Given the facts that most mortgages are under 7% right now, are long term (15-30 years), are tax deductible, and that making 8% long term in equities is very achievable, one would be foolish to park 200K or more in a house. Run the numbers over 30 years, and you'll see that you come out well over 1 million dollars ahead(*incorrect, see end of post) by taking a $200K loan at 7% and investing the $200K at 8% versus buying the house outright, and this analysis doesn't consider the tax implications.
($200K*1.08^30 = 1,812,531 while 30 years of payments totals $479,018)
Now, you could argue that there is no guarantee that 8% is achievable, so there is some risk associated with investing over paying off the mortgage. In general, though, it is a sound strategy.
Also, you should consider the leveraging aspect of your real estate investment. If you put 10% down on a home whose value increases 20% over 5 years (fairly reasonable in most markets), you will have earned 200% on your money.
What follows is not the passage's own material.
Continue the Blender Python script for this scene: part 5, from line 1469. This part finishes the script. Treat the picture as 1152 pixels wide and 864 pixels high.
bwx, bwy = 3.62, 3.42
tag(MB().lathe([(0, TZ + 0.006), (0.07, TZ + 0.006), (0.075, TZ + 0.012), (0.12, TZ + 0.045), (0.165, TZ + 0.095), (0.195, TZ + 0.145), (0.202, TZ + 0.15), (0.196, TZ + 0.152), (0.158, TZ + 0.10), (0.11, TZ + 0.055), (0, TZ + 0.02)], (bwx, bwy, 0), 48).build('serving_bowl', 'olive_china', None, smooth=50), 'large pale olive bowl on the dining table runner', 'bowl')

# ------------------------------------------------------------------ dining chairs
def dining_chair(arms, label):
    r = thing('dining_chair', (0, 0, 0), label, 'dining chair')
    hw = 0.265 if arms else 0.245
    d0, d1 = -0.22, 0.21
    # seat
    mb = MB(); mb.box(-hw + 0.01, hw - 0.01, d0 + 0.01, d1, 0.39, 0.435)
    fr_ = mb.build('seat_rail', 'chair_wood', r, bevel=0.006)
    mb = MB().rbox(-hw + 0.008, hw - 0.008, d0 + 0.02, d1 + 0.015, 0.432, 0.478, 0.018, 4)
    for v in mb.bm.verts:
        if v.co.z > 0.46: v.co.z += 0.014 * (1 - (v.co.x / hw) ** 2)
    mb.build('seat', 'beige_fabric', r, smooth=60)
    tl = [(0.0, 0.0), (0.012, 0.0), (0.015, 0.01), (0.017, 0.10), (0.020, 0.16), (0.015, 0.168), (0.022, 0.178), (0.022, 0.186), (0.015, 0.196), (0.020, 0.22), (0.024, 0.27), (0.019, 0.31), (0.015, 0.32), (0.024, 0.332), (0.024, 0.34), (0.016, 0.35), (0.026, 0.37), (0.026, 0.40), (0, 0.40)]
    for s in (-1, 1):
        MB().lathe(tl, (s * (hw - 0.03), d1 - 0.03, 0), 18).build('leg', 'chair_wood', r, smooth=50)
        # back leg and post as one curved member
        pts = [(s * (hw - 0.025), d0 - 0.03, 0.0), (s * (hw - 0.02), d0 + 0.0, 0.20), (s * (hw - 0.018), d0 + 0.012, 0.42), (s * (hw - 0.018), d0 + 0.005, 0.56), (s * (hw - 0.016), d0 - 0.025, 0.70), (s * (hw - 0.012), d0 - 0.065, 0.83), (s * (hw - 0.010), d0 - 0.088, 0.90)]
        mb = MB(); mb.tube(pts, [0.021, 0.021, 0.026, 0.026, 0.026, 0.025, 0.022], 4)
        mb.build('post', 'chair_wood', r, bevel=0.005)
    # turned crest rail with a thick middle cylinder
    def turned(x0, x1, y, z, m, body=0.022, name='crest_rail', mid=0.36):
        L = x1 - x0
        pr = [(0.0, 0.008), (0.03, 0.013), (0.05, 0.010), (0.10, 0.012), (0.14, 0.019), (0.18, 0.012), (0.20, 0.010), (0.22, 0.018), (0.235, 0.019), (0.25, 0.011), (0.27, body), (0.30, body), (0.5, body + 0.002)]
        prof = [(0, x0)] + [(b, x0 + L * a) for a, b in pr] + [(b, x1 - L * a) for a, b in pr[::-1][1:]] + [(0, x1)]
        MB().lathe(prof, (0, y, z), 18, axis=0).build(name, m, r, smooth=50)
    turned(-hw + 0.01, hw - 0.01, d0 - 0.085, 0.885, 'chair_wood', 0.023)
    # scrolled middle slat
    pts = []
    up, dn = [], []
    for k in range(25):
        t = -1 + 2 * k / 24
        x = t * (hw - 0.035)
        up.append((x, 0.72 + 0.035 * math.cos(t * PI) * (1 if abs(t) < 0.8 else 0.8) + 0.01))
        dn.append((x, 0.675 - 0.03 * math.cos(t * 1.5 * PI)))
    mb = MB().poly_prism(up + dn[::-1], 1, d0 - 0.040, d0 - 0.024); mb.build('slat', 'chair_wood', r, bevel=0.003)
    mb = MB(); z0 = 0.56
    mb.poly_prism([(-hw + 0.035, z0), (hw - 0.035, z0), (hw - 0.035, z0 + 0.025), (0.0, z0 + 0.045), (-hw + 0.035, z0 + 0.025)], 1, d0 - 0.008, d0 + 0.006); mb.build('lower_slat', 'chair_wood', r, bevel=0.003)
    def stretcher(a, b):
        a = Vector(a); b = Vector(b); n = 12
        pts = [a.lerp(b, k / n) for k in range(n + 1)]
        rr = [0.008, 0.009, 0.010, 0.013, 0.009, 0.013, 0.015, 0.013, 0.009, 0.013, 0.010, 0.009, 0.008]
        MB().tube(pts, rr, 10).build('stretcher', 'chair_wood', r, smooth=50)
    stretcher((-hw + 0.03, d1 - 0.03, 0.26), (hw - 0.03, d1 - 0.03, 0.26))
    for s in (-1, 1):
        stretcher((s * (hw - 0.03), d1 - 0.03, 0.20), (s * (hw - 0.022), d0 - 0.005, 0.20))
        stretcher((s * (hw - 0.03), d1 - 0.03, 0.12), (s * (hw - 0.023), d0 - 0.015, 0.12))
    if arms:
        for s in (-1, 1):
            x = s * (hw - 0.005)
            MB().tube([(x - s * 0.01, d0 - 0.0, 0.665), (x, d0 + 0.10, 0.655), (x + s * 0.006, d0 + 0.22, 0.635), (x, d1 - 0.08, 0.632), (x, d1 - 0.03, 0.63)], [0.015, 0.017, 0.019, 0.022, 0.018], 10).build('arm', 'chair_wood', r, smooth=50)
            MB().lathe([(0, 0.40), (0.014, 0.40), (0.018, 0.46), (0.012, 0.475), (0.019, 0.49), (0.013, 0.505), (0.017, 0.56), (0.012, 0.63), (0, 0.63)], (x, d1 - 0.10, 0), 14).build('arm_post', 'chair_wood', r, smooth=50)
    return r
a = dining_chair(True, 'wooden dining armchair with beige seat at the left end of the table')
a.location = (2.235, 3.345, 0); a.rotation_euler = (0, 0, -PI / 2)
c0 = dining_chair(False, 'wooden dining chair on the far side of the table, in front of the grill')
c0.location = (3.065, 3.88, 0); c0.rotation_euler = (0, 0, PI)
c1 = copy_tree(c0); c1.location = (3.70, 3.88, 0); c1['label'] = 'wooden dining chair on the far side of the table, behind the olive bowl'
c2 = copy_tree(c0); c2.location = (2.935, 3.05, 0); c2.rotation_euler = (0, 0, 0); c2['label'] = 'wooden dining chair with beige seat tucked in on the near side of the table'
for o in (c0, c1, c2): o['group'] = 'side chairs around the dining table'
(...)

If you bought the house outright, you will have earned 20%. The net gain is the same either way, but by investing less, you have freed up capital for other endeavors. The danger with leverage is getting overextended.
<edit>In retrospect, I should assume that you can invest the payments you would otherwise be making, in which case, you would be better off paying for the house outright and investing the monthly payment in the same investments that will earn you 8% a year. However, as the mortgage rate decreases and the investment rate increases, this relationship tilts in favor of investing over buying a house outright.